**Set task:** Print, word for word, the opening line of the data below and every line after it through the line that contains "for o in list(bpy.data.objects): bpy.data.objects.remove(o)", but not the pictures.

(Scene modeling code data)

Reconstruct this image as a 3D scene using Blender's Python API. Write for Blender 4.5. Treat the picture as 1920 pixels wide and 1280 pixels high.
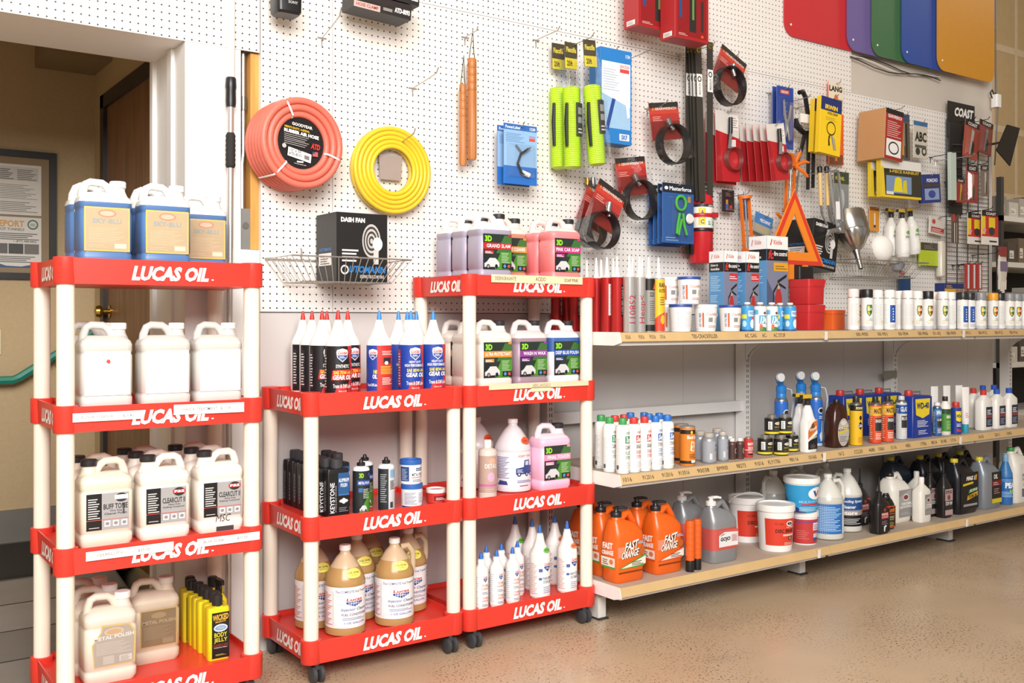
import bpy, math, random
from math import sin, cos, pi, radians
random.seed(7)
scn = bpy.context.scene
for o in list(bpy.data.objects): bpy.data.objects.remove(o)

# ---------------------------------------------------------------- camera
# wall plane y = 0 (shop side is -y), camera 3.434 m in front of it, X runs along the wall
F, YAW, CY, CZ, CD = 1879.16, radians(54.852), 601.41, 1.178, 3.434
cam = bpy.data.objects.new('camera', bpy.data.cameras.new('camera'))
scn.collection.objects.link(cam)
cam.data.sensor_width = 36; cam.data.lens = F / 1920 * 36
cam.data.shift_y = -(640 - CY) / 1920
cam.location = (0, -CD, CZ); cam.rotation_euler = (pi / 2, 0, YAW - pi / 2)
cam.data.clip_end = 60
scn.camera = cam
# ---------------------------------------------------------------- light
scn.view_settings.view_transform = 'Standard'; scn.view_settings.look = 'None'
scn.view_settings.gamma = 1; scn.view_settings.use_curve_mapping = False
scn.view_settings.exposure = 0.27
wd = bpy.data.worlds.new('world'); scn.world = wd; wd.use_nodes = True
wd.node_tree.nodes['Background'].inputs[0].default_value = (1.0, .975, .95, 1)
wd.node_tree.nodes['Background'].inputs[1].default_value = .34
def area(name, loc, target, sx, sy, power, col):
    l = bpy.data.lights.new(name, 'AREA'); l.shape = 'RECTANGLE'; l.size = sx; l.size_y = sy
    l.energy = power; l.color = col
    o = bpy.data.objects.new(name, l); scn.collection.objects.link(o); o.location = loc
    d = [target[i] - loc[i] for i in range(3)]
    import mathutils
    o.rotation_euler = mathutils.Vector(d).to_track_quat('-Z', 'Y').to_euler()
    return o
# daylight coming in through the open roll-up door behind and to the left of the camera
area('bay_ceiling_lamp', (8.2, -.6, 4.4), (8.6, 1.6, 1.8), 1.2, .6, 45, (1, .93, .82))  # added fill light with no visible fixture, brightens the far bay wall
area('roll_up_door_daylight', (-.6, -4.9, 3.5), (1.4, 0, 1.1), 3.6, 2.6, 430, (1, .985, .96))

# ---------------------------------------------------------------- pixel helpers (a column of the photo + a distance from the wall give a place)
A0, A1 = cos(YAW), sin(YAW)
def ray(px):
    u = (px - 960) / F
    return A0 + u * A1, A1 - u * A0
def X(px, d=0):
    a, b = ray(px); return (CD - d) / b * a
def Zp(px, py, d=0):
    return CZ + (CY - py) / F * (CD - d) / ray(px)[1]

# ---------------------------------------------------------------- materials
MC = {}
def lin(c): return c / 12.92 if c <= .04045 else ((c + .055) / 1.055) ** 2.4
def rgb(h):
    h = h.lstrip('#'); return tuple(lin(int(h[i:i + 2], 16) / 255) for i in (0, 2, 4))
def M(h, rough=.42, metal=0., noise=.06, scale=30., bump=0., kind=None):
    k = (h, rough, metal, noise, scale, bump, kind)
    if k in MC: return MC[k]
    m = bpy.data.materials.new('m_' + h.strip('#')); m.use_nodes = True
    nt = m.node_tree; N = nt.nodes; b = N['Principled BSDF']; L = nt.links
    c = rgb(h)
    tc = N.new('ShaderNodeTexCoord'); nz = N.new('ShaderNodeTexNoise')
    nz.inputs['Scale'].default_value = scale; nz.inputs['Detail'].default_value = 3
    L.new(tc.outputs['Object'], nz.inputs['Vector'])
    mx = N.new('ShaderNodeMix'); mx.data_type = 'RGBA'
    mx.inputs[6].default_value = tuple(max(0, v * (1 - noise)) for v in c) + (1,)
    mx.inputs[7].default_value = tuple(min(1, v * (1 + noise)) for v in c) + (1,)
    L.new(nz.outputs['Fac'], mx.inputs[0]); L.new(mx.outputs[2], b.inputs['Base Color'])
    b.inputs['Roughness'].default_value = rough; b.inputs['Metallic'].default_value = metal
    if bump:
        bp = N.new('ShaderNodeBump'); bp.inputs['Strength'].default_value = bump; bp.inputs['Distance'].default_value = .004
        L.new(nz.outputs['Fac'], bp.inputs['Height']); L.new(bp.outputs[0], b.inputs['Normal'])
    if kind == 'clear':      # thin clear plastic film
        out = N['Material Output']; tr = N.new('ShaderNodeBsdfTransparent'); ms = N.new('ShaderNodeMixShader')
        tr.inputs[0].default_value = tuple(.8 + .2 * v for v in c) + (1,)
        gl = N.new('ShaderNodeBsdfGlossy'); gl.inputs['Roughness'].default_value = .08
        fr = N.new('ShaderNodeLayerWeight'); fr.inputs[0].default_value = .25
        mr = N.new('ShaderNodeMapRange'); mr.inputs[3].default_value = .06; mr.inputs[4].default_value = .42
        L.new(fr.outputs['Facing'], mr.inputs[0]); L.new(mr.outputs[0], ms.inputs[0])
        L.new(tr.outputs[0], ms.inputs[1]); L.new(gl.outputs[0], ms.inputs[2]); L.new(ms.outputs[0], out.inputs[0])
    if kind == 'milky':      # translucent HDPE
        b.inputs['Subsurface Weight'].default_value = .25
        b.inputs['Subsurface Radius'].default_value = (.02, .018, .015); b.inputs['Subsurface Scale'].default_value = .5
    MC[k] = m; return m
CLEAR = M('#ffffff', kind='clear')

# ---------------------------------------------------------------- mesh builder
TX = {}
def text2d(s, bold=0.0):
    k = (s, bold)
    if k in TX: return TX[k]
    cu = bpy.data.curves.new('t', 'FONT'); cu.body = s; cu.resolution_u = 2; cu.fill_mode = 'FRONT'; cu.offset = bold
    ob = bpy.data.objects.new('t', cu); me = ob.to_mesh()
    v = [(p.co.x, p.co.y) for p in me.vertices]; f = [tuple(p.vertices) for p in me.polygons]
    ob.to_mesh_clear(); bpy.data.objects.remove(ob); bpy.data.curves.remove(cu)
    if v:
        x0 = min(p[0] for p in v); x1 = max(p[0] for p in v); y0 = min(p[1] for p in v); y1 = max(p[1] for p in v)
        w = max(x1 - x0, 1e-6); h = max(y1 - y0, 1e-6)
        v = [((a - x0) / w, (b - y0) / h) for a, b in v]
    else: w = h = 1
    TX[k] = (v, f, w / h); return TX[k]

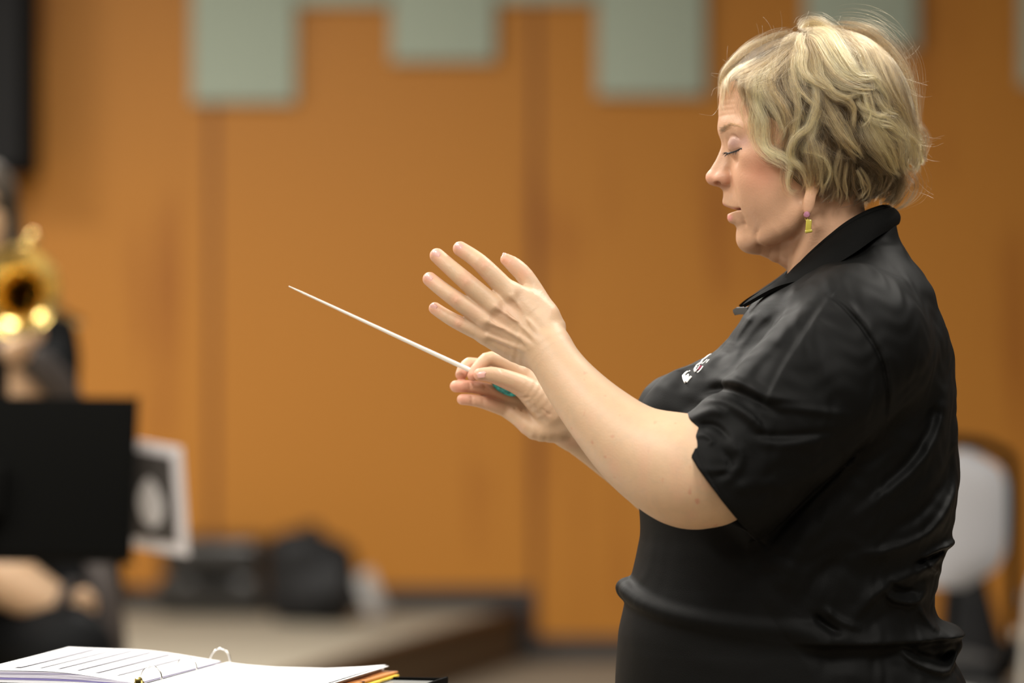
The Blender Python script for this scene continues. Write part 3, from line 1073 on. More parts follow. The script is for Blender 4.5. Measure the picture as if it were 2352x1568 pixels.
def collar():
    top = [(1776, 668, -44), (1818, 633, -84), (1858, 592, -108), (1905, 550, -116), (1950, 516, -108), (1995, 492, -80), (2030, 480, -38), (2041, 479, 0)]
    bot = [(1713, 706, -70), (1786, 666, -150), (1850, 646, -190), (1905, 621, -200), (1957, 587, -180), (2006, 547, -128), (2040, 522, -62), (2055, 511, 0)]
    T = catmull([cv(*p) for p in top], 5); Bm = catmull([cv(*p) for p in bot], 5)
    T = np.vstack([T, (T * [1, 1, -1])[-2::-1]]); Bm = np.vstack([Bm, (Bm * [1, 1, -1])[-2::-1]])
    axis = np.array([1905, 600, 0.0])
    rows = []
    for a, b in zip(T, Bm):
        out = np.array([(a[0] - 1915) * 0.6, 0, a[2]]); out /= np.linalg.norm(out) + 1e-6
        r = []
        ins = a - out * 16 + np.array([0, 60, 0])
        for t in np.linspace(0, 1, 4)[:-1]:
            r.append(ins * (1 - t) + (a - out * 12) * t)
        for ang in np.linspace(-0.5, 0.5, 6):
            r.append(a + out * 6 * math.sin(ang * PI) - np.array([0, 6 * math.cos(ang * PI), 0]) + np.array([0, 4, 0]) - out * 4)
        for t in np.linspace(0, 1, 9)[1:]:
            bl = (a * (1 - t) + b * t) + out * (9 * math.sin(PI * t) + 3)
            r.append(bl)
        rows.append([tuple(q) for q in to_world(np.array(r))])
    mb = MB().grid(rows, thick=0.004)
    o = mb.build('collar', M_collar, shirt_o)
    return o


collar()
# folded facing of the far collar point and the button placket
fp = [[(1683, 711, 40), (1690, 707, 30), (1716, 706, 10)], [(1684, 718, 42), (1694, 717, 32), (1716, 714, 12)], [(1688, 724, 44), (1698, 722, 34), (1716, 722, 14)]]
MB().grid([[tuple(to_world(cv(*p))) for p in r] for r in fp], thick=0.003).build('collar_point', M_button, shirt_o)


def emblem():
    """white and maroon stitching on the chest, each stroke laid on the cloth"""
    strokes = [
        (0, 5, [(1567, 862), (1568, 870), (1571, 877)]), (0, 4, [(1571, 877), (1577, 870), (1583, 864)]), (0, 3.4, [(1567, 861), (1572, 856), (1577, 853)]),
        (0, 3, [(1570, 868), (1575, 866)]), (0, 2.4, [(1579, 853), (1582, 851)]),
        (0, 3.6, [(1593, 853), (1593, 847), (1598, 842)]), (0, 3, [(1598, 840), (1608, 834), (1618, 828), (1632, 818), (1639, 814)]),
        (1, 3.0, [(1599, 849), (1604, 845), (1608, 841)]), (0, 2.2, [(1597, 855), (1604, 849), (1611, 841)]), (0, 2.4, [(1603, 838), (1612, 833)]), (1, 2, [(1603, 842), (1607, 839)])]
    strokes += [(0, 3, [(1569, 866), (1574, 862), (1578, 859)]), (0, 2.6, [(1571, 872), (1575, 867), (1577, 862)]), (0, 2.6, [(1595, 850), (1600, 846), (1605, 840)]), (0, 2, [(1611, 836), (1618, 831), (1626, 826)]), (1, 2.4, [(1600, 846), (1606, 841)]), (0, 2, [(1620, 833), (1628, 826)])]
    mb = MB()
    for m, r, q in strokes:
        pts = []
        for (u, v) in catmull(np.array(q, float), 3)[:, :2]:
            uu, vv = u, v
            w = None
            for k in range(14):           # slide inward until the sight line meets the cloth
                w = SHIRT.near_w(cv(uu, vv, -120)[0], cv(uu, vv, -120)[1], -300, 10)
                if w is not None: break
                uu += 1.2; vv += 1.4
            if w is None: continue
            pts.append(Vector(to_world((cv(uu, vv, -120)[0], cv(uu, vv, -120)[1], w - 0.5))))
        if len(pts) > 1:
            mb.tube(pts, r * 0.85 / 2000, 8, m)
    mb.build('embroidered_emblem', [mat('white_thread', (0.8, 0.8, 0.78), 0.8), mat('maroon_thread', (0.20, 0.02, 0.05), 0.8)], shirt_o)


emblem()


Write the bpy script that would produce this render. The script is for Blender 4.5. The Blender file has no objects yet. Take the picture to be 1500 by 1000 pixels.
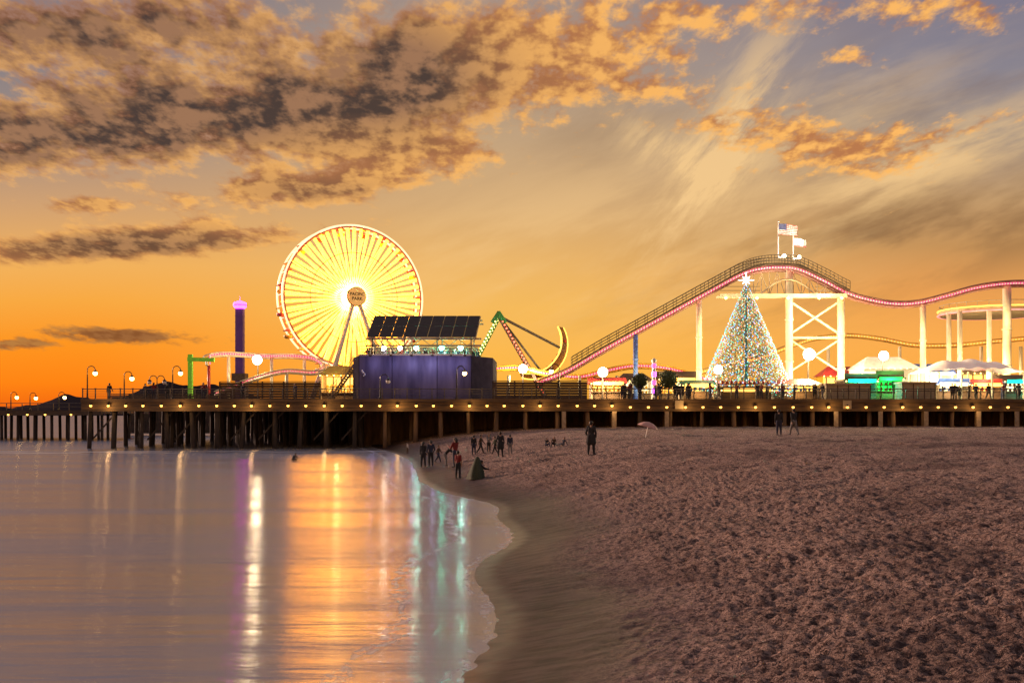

**Written response:**
Reconstruct this image as a 3D scene using Blender's Python API. Write for Blender 4.5. Treat the picture as 1920 pixels wide and 1280 pixels high.
import bpy, math, random
from math import sin, cos, pi, radians
random.seed(7)
scn = bpy.context.scene
for o in list(bpy.data.objects): bpy.data.objects.remove(o)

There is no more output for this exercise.